L'ANALISI
26 Settembre 2023 - 05:20
CREMONA - Che lo si prenda amaro, macchiato, ristretto o corretto, il caffè per gli italiani è una delle poche spese quasi irrinunciabili. Anche se, rispetto al 2021, ci costa complessivamente circa 720 milioni di euro in più all’anno. A dirlo è Assoutenti, che ha studiato com’è cambiato negli ultimi due anni il prezzo della classica tazzina di espresso consumata al bar. Scoprendo che a Cremona i rincari sono stati decisamente più contenuti rispetto ad altre realtà: un +5,6% che va a cozzare con gli aumenti record di Cosenza (+36,4%), Catanzaro (+23,8%) e Pescara (+22%). A Cremona siamo passati da un prezzo medio di 1,08 euro nel 2021 all’1,14 attuale.
Siamo così nella parte bassa della classifica e in Lombardia a costare meno sono solo i caffé di Lodi (1,13 euro) e Varese (1,09). Baristi cremonesi virtuosi, dunque. A livello generico in Italia, rispetto a due anni fa, l’espresso consumato al bar costa mediamente l’11,5% in più: da 1,04 a 1,16 euro. E nonostante i ritocchi percentuali abbastanza alti, in tre città del Sud si può ancora consumare un espresso a prezzi inferiori all’euro a tazzina: Catanzaro, Reggio Calabria, Messina. Quello più ‘salato’ è invece a Bolzano, con una media di 1,34 euro a tazzina. Seguono Trento (1,31 euro), Belluno (1,28 euro), Padova (1,27 euro), Udine (1,26 euro) e Trieste (1,25 euro). La città che ha aumentato di meno i prezzi del caffè negli ultimi due anni è Aosta: solo +2,9% (da 1,05 euro a 1,08 euro). Seguono Lucca (+3,6%) e Cagliari (+3,8%).
Traducendo le percentuali in cifre, e considerato che in Italia le ultime stime parlano di circa 6 miliardi di caffè serviti ogni anno dai 150mila bar presenti sul territorio, possiamo affermare dunque che la pausa tanto cara ai cittadini costa oggi proprio 720 milioni di euro in più rispetto al 2021. Con un giro d’affari per l’espresso che è passato dai 6,24 miliardi di euro a quasi 7 miliardi di euro.

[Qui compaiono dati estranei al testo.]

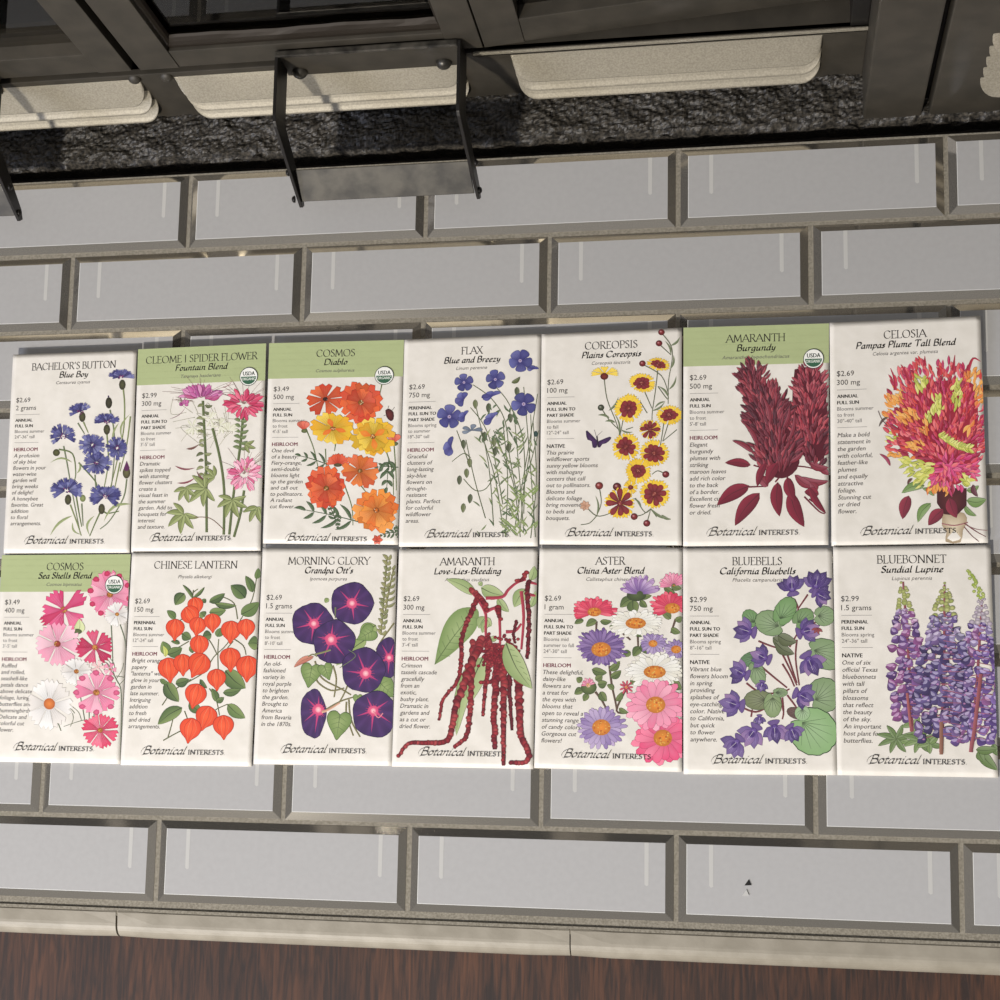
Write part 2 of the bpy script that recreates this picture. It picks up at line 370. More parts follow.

Se a Cremona possiamo ritenerci fortunati perché, dati alla mano, il caffè sembra costare meno che altrove, non dobbiamo comunque sottovalutare le ragioni degli aumenti generalizzati registrati.
«Prima il caro-bollette che ha portato ad una impennata dei costi per i pubblici esercizi, poi i rincari delle materie prime spinti dallo scoppio della guerra in Ucraina – spiega il vicepresidente di Assoutenti, Gabriele Melluso –: hanno determinato sensibili aumenti per le consumazioni nei bar italiani. Incrementi dei listini che non sono rientrati nonostante la fine dell’emergenza energetica e quotazioni del caffè meno proibitive. Un danno evidente per le tasche dei 5,5 milioni di italiani che tutti i giorni fanno colazione nei bar dislocati sul territorio, e per tutti quei cittadini che, nell’arco della giornata, non rinunciano alla classica pausa-caffè». E neppure al primo della giornata, non a caso si dice che «non esiste buongiorno che non porti con sé il profumo dell’espresso».